The NCR President said: This election is a turning point in escalating conflicts within the regime's ruling factions. The looming attacks and counterattacks carry with them crises and storms which will lead to the regime's overthrow. Either Khatami has to submit totally to Khamenei and forgo his reformist rhetoric or play the role of the leader of the regime's internal opposition. Either way, the clerical regime will enter a new stage as it moves closer to its downfall.

The election was met with the nationwide boycott of the Iranian people despite the fact that in their speeches and interviews in the past weeks all of the regime's leaders, including Khamenei, Khatami, Rafsanjani, the head of the Judiciary, the Majlis Speaker, cabinet ministers, governors and Friday prayer leaders repeatedly urged the Iranian people to vote.

The NCR President added: In order to push through reformist policies, any genuine reformer in Iran today must inevitably rely on the Mojahedin and the National Council of Resistance, otherwise he will find no other fulcrum than the velayat-e faqih. Khatami's endorsment of the velayat-e faqih as a superior will, linking it to "God's signature," and his calls on the Iranian people to take part in the election farce clearly demonstrate that his rhetoric about the establishment of the "rule of law" and "civil society" are hollow.

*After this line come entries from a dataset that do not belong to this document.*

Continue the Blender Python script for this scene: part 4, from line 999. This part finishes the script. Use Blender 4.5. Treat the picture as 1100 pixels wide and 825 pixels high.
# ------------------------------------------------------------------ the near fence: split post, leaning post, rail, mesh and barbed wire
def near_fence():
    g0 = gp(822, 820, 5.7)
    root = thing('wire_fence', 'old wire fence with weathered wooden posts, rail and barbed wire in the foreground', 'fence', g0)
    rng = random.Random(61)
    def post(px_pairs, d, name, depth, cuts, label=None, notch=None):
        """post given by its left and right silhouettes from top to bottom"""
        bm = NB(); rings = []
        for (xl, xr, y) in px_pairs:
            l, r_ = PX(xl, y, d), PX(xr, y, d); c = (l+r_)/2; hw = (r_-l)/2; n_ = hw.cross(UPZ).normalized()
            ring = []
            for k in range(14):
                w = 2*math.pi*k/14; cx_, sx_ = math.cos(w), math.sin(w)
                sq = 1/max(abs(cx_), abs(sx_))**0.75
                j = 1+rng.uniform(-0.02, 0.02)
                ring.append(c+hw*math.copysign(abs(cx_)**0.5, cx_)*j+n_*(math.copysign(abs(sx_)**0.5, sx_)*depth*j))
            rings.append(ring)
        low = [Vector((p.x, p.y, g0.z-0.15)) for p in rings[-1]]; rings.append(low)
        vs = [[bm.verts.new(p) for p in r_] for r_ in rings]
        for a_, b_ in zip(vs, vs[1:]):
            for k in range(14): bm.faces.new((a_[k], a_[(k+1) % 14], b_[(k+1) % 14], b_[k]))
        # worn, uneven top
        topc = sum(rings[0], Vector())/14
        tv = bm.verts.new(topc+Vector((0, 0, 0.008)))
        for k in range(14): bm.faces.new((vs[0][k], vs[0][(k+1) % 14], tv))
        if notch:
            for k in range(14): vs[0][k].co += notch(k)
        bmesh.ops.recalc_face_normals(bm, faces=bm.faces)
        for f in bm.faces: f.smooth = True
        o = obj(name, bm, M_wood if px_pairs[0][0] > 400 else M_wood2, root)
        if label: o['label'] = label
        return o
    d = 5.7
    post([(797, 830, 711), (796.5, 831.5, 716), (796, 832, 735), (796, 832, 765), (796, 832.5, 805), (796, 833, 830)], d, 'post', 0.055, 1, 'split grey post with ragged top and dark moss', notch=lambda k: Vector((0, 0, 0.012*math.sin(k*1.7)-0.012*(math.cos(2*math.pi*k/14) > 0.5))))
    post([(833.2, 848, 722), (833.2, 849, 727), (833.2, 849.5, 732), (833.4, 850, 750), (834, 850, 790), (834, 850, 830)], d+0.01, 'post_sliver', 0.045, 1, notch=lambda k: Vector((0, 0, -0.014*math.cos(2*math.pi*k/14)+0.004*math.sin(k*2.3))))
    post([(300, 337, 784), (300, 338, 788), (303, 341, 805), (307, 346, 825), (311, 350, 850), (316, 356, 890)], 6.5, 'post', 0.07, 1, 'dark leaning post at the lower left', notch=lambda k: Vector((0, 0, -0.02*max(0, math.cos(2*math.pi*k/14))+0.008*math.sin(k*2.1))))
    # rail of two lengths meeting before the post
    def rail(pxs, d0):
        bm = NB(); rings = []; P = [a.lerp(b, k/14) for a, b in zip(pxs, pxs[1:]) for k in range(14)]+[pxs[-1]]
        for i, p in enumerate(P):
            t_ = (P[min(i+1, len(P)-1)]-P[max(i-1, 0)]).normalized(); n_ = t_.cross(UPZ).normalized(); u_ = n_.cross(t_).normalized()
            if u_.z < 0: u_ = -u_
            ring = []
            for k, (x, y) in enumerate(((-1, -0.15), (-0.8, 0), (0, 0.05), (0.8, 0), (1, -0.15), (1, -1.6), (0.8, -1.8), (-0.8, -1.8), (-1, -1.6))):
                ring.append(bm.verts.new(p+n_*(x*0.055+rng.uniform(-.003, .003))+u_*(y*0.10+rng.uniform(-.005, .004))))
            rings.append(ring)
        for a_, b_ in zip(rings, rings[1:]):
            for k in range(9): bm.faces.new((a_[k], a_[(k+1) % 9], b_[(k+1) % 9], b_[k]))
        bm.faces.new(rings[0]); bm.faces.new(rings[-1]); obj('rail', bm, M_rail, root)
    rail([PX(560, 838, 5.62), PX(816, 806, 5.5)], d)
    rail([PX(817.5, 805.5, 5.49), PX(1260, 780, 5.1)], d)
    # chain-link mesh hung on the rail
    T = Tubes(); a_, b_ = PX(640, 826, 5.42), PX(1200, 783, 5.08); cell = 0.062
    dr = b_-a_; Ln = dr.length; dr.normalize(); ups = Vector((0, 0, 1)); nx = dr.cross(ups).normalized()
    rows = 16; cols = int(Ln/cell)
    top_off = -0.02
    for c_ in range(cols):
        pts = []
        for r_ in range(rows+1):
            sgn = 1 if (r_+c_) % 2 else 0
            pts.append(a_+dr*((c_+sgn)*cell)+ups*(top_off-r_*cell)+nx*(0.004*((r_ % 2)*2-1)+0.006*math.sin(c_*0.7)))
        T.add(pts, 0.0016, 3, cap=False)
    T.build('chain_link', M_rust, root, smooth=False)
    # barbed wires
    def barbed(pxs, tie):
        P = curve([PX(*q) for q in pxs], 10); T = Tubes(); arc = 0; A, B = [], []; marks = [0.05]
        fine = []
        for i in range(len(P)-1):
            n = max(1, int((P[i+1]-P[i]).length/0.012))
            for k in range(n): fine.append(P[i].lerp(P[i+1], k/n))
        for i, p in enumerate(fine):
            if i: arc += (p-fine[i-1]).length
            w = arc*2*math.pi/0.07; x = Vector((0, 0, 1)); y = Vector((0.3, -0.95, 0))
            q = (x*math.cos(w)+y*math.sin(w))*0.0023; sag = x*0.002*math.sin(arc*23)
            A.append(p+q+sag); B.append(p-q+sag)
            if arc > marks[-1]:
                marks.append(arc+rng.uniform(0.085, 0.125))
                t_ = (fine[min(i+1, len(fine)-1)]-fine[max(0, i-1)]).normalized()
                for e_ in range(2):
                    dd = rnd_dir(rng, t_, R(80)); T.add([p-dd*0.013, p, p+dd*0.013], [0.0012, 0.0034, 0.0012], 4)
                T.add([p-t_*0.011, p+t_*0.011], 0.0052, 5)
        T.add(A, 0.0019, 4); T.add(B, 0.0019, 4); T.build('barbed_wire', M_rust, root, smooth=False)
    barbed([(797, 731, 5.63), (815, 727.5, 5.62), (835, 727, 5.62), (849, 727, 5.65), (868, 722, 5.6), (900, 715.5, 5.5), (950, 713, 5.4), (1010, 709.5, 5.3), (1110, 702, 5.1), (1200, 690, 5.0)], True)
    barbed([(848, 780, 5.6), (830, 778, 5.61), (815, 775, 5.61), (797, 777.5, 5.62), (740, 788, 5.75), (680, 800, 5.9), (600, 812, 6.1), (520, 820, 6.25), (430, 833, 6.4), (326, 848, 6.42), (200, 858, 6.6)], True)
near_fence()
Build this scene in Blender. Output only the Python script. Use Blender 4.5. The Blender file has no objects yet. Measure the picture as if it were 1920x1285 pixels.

Mr. Rajavi reminded that members of the third Assembly of Experts, similar to the preceding Assembly, are among the most senior officials of the regime. Many religious judges, revolutionary prosecutors and three ministers of intelligence are among the new members who are responsible for the massacre, torture and execution of tens of thousands of political prisoners, assassination of dissidents abroad and export of terrorism, who must be tried in international tribunals for crimes perpetrated against humanity.
 
 

Conservatives Clerics Maintain Tight Grip on Power, Agence France Presse, October 25

TEHRAN - Conservative clerics have cemented their grip on a key power base in Iran, winning an overwhelming majority of seats in the new Assembly of Experts, according to final election results Sunday.

Prominent conservatives who won seats included judiciary chief Mohammad Yazdi and Intelligence Minister Qorbanali Dorri Najafabadi, and a former intelligence minister implicated by Germany in the 1992 murder of Iranian Kurdish dissidents in Berlin.

Ali Fallahian, who was intelligence minister at the time of the so-called Mykonos killings, was under an arrest warrant issued by Germany in 1996. Since being replaced by Najafabadi in Khatami's new government in August last year, he had kept a low profile.

Conservative candidates won at least 70 of the 86 seats in the assembly, a religious body charged with appointing and in theory dismissing the country's supreme leader, a position currently held by Ayatollah Ali Khamenei.

Iran's leaders had appealed for a strong turnout in the face of controversy over the disqualification of many candidates by the government election watchdog, the Council of Guardians.

 

Iran Hard-Liners Win Election, Associated Press, October 25

TEHRAN - The victory for hard-liners announced Sunday could set back President Mohammad Khatami.

According to official figures, nationwide, about 18 million, or 47 percent, of the 38.5 million eligible voters cast ballots in Friday's vote. Many Iranians were skeptical of the numbers.

In Tehran, the capital, only 1.68 million of the district's 7.1 million eligible voters cast ballots, official figures showed.